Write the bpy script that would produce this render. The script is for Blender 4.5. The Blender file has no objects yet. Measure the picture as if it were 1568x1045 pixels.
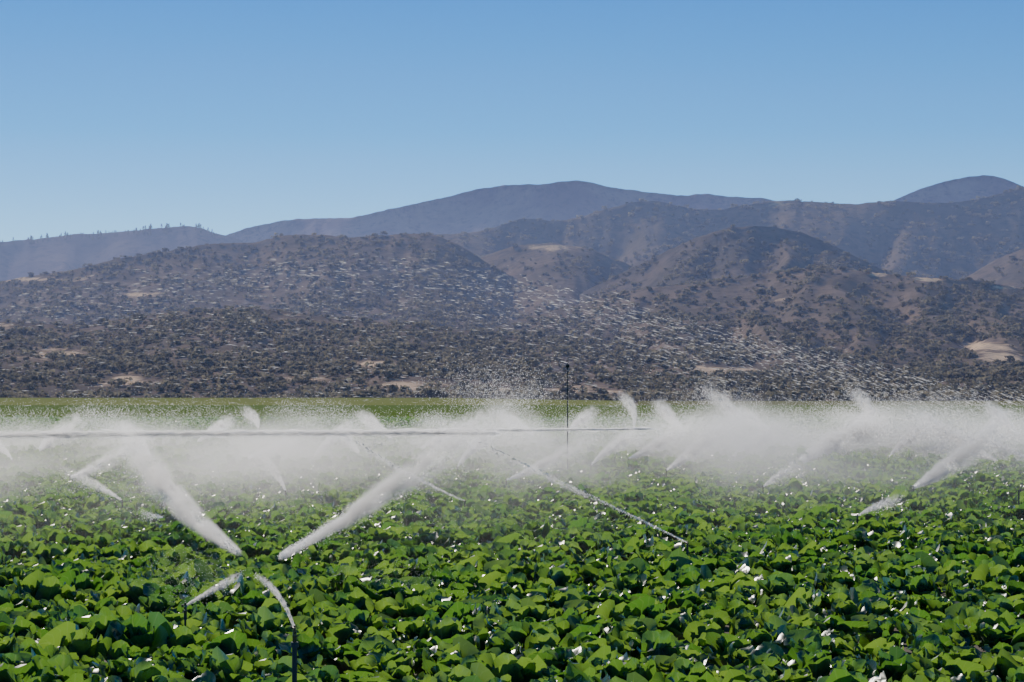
import bpy, math, numpy as np
from mathutils import Vector, Matrix
rng=np.random.default_rng(7)
S=bpy.context.scene
F=3702.0; CZ=3.15; HY=610.0
def P(px,py,d):
    return np.array([d*(px-784)/F, d, CZ+d*(HY-py)/F])
# ---------------- noise
perm=np.random.default_rng(3).permutation(512)
ang=np.random.default_rng(4).random(512)*2*np.pi
def pn(x,y,seed=0):
    xi=np.floor(x).astype(np.int64); yi=np.floor(y).astype(np.int64)
    xf=x-xi; yf=y-yi
    u=xf*xf*xf*(xf*(xf*6-15)+10); v=yf*yf*yf*(yf*(yf*6-15)+10)
    def g(ix,iy,dx,dy):
        h=perm[(perm[(ix+seed*37)%512]+iy)%512]
        return np.cos(ang[h])*dx+np.sin(ang[h])*dy
    a=g(xi,yi,xf,yf); b=g(xi+1,yi,xf-1,yf); c=g(xi,yi+1,xf,yf-1); d=g(xi+1,yi+1,xf-1,yf-1)
    return (a+(b-a)*u)+((c+(d-c)*u)-(a+(b-a)*u))*v
def fbm(x,y,o=4,seed=0):
    s=0;a=1
    for i in range(o):
        s=s+a*pn(x*2**i,y*2**i,seed+i); a*=.5
    return s
# ---------------- mesh helper
def mk(name,V,faces_flat,n,mat,smooth=True,attrs=None,link=True):
    V=np.asarray(V,dtype=np.float32); fl=np.asarray(faces_flat,dtype=np.int32).ravel()
    me=bpy.data.meshes.new(name)
    me.vertices.add(len(V)); me.vertices.foreach_set('co',V.ravel())
    nf=len(fl)//n
    me.loops.add(len(fl)); me.loops.foreach_set('vertex_index',fl)
    me.polygons.add(nf)
    me.polygons.foreach_set('loop_start',np.arange(nf,dtype=np.int32)*n)
    me.polygons.foreach_set('loop_total',np.full(nf,n,dtype=np.int32))
    me.update(calc_edges=True)
    me.polygons.foreach_set('use_smooth',np.full(nf,smooth,dtype=bool))
    if attrs:
        for k,(t,arr) in attrs.items():
            at=me.attributes.new(k,t,'POINT')
            at.data.foreach_set('value' if t=='FLOAT' else 'vector',np.asarray(arr,dtype=np.float32).ravel())
    if mat: me.materials.append(mat)
    ob=bpy.data.objects.new(name,me)
    if link: S.collection.objects.link(ob)
    return ob
def gridfaces(nu,nv):
    i=np.arange(nu-1)[:,None]*nv+np.arange(nv-1)[None,:]
    return np.stack([i,i+nv,i+nv+1,i+1],-1).reshape(-1,4)
# ---------------- node helper
class NT:
    def __init__(s,t): s.t=t
    def n(s,ty,**kw):
        nd=s.t.nodes.new(ty)
        for k,v in kw.items():
            if k.startswith('i_'):
                key=k[2:]; key=int(key) if key.isdigit() else key
                nd.inputs[key].default_value=v
            else: setattr(nd,k,v)
        return nd
    def l(s,a,b): s.t.links.new(a,b)
    def m(s,op,a,b=None,c=None,clamp=False):
        nd=s.t.nodes.new('ShaderNodeMath'); nd.operation=op; nd.use_clamp=clamp
        for i,v in enumerate((a,b,c)):
            if v is None: continue
            if isinstance(v,(int,float)): nd.inputs[i].default_value=v
            else: s.l(v,nd.inputs[i])
        return nd.outputs[0]
    def mr(s,v,a,b,c=0.,d=1.,smooth=True):
        nd=s.t.nodes.new('ShaderNodeMapRange'); nd.interpolation_type='SMOOTHSTEP' if smooth else 'LINEAR'
        s.l(v,nd.inputs[0])
        for i,x in enumerate((a,b,c,d)): nd.inputs[i+1].default_value=x
        return nd.outputs[0]
    def mix(s,f,a,b,bt='MIX'):
        nd=s.t.nodes.new('ShaderNodeMix'); nd.data_type='RGBA'; nd.blend_type=bt; nd.clamp_result=False
        for idx,v in ((0,f),(6,a),(7,b)):
            if isinstance(v,(int,float)): nd.inputs[idx].default_value=v
            elif isinstance(v,tuple): nd.inputs[idx].default_value=(*v,1)
            else: s.l(v,nd.inputs[idx])
        return nd.outputs[2]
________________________
## [WHAT YOU ARE ASKED TO DO]
Tell how many lines hold the string "objects", giving the number and nothing else.

## [CORRECT OUTPUT]
3